» What the exercise asks
Write out each line of the material again, word for word.

──────

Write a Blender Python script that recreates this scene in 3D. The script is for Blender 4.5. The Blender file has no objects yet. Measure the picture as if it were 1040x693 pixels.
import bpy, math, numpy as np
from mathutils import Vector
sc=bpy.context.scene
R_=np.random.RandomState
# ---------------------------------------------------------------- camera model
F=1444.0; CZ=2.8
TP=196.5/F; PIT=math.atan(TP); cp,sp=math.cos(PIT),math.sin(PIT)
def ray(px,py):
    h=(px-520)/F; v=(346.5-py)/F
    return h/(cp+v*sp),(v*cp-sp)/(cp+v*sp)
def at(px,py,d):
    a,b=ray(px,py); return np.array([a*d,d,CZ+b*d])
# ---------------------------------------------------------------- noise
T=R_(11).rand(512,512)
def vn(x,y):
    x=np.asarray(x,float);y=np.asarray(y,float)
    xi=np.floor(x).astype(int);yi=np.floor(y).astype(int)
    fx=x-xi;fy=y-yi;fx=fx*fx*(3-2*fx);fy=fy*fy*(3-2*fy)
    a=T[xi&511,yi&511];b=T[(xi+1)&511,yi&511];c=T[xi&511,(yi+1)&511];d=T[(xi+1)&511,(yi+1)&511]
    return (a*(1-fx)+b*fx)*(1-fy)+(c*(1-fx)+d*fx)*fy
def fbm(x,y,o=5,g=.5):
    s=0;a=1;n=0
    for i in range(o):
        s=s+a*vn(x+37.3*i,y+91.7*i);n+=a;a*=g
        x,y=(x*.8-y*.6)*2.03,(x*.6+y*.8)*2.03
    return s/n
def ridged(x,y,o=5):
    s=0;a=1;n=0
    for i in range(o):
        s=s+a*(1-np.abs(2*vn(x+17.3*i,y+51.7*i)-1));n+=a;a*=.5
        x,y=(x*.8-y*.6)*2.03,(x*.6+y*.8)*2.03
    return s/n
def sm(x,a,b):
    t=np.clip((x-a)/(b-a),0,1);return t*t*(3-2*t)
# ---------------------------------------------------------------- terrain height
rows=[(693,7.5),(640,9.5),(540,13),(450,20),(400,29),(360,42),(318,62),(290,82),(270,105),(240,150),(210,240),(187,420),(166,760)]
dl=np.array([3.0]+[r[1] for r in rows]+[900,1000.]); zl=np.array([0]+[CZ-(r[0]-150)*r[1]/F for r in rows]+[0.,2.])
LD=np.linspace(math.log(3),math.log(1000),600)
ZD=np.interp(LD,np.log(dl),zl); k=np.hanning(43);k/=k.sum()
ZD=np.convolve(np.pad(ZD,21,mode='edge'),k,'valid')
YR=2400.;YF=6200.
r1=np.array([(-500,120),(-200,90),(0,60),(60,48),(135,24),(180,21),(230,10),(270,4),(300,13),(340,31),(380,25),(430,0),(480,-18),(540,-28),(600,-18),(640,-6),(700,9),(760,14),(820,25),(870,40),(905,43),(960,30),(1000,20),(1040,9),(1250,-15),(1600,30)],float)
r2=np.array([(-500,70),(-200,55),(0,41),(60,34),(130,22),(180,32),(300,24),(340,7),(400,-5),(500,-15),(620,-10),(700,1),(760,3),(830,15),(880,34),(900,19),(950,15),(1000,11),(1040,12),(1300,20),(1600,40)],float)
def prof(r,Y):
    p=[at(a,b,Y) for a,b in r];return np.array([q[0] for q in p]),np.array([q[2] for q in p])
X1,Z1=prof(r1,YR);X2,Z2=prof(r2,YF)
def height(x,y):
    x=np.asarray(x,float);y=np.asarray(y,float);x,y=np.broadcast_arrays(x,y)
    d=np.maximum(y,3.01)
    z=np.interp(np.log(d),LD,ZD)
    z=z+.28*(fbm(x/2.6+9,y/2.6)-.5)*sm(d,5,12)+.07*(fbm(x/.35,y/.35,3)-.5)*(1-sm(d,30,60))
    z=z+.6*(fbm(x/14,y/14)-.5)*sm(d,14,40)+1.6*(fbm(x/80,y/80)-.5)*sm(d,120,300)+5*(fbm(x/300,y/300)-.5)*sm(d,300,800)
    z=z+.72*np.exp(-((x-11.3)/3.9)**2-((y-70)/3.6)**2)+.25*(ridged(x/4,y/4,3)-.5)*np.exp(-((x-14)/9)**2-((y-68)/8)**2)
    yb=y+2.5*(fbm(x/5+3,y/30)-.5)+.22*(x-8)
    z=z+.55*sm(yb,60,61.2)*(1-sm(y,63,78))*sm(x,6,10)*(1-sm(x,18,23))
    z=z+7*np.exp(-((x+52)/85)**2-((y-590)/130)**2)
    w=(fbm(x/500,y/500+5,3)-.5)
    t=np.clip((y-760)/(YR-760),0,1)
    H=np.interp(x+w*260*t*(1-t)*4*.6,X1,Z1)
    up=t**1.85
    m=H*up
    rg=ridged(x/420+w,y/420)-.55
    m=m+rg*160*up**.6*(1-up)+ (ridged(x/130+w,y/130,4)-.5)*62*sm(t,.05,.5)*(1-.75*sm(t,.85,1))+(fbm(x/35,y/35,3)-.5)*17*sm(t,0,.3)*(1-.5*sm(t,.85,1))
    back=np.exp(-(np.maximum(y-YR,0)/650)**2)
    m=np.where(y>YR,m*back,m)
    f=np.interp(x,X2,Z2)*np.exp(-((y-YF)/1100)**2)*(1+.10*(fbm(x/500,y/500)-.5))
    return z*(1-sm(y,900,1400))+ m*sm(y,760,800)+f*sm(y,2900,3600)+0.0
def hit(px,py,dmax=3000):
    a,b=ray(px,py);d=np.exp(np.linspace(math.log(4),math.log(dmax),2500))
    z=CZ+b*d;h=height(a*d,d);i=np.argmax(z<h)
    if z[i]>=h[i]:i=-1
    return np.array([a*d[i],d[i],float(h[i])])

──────

» Response to this task
Write a Blender Python script that recreates this scene in 3D. The script is for Blender 4.5. The Blender file has no objects yet. Measure the picture as if it were 1040x693 pixels.
import bpy, math, numpy as np
from mathutils import Vector
sc=bpy.context.scene
R_=np.random.RandomState
# ---------------------------------------------------------------- camera model
F=1444.0; CZ=2.8
TP=196.5/F; PIT=math.atan(TP); cp,sp=math.cos(PIT),math.sin(PIT)
def ray(px,py):
    h=(px-520)/F; v=(346.5-py)/F
    return h/(cp+v*sp),(v*cp-sp)/(cp+v*sp)
def at(px,py,d):
    a,b=ray(px,py); return np.array([a*d,d,CZ+b*d])
# ---------------------------------------------------------------- noise
T=R_(11).rand(512,512)
def vn(x,y):
    x=np.asarray(x,float);y=np.asarray(y,float)
    xi=np.floor(x).astype(int);yi=np.floor(y).astype(int)
    fx=x-xi;fy=y-yi;fx=fx*fx*(3-2*fx);fy=fy*fy*(3-2*fy)
    a=T[xi&511,yi&511];b=T[(xi+1)&511,yi&511];c=T[xi&511,(yi+1)&511];d=T[(xi+1)&511,(yi+1)&511]
    return (a*(1-fx)+b*fx)*(1-fy)+(c*(1-fx)+d*fx)*fy
def fbm(x,y,o=5,g=.5):
    s=0;a=1;n=0
    for i in range(o):
        s=s+a*vn(x+37.3*i,y+91.7*i);n+=a;a*=g
        x,y=(x*.8-y*.6)*2.03,(x*.6+y*.8)*2.03
    return s/n
def ridged(x,y,o=5):
    s=0;a=1;n=0
    for i in range(o):
        s=s+a*(1-np.abs(2*vn(x+17.3*i,y+51.7*i)-1));n+=a;a*=.5
        x,y=(x*.8-y*.6)*2.03,(x*.6+y*.8)*2.03
    return s/n
def sm(x,a,b):
    t=np.clip((x-a)/(b-a),0,1);return t*t*(3-2*t)
# ---------------------------------------------------------------- terrain height
rows=[(693,7.5),(640,9.5),(540,13),(450,20),(400,29),(360,42),(318,62),(290,82),(270,105),(240,150),(210,240),(187,420),(166,760)]
dl=np.array([3.0]+[r[1] for r in rows]+[900,1000.]); zl=np.array([0]+[CZ-(r[0]-150)*r[1]/F for r in rows]+[0.,2.])
LD=np.linspace(math.log(3),math.log(1000),600)
ZD=np.interp(LD,np.log(dl),zl); k=np.hanning(43);k/=k.sum()
ZD=np.convolve(np.pad(ZD,21,mode='edge'),k,'valid')
YR=2400.;YF=6200.
r1=np.array([(-500,120),(-200,90),(0,60),(60,48),(135,24),(180,21),(230,10),(270,4),(300,13),(340,31),(380,25),(430,0),(480,-18),(540,-28),(600,-18),(640,-6),(700,9),(760,14),(820,25),(870,40),(905,43),(960,30),(1000,20),(1040,9),(1250,-15),(1600,30)],float)
r2=np.array([(-500,70),(-200,55),(0,41),(60,34),(130,22),(180,32),(300,24),(340,7),(400,-5),(500,-15),(620,-10),(700,1),(760,3),(830,15),(880,34),(900,19),(950,15),(1000,11),(1040,12),(1300,20),(1600,40)],float)
def prof(r,Y):
    p=[at(a,b,Y) for a,b in r];return np.array([q[0] for q in p]),np.array([q[2] for q in p])
X1,Z1=prof(r1,YR);X2,Z2=prof(r2,YF)
def height(x,y):
    x=np.asarray(x,float);y=np.asarray(y,float);x,y=np.broadcast_arrays(x,y)
    d=np.maximum(y,3.01)
    z=np.interp(np.log(d),LD,ZD)
    z=z+.28*(fbm(x/2.6+9,y/2.6)-.5)*sm(d,5,12)+.07*(fbm(x/.35,y/.35,3)-.5)*(1-sm(d,30,60))
    z=z+.6*(fbm(x/14,y/14)-.5)*sm(d,14,40)+1.6*(fbm(x/80,y/80)-.5)*sm(d,120,300)+5*(fbm(x/300,y/300)-.5)*sm(d,300,800)
    z=z+.72*np.exp(-((x-11.3)/3.9)**2-((y-70)/3.6)**2)+.25*(ridged(x/4,y/4,3)-.5)*np.exp(-((x-14)/9)**2-((y-68)/8)**2)
    yb=y+2.5*(fbm(x/5+3,y/30)-.5)+.22*(x-8)
    z=z+.55*sm(yb,60,61.2)*(1-sm(y,63,78))*sm(x,6,10)*(1-sm(x,18,23))
    z=z+7*np.exp(-((x+52)/85)**2-((y-590)/130)**2)
    w=(fbm(x/500,y/500+5,3)-.5)
    t=np.clip((y-760)/(YR-760),0,1)
    H=np.interp(x+w*260*t*(1-t)*4*.6,X1,Z1)
    up=t**1.85
    m=H*up
    rg=ridged(x/420+w,y/420)-.55
    m=m+rg*160*up**.6*(1-up)+ (ridged(x/130+w,y/130,4)-.5)*62*sm(t,.05,.5)*(1-.75*sm(t,.85,1))+(fbm(x/35,y/35,3)-.5)*17*sm(t,0,.3)*(1-.5*sm(t,.85,1))
    back=np.exp(-(np.maximum(y-YR,0)/650)**2)
    m=np.where(y>YR,m*back,m)
    f=np.interp(x,X2,Z2)*np.exp(-((y-YF)/1100)**2)*(1+.10*(fbm(x/500,y/500)-.5))
    return z*(1-sm(y,900,1400))+ m*sm(y,760,800)+f*sm(y,2900,3600)+0.0
def hit(px,py,dmax=3000):
    a,b=ray(px,py);d=np.exp(np.linspace(math.log(4),math.log(dmax),2500))
    z=CZ+b*d;h=height(a*d,d);i=np.argmax(z<h)
    if z[i]>=h[i]:i=-1
    return np.array([a*d[i],d[i],float(h[i])])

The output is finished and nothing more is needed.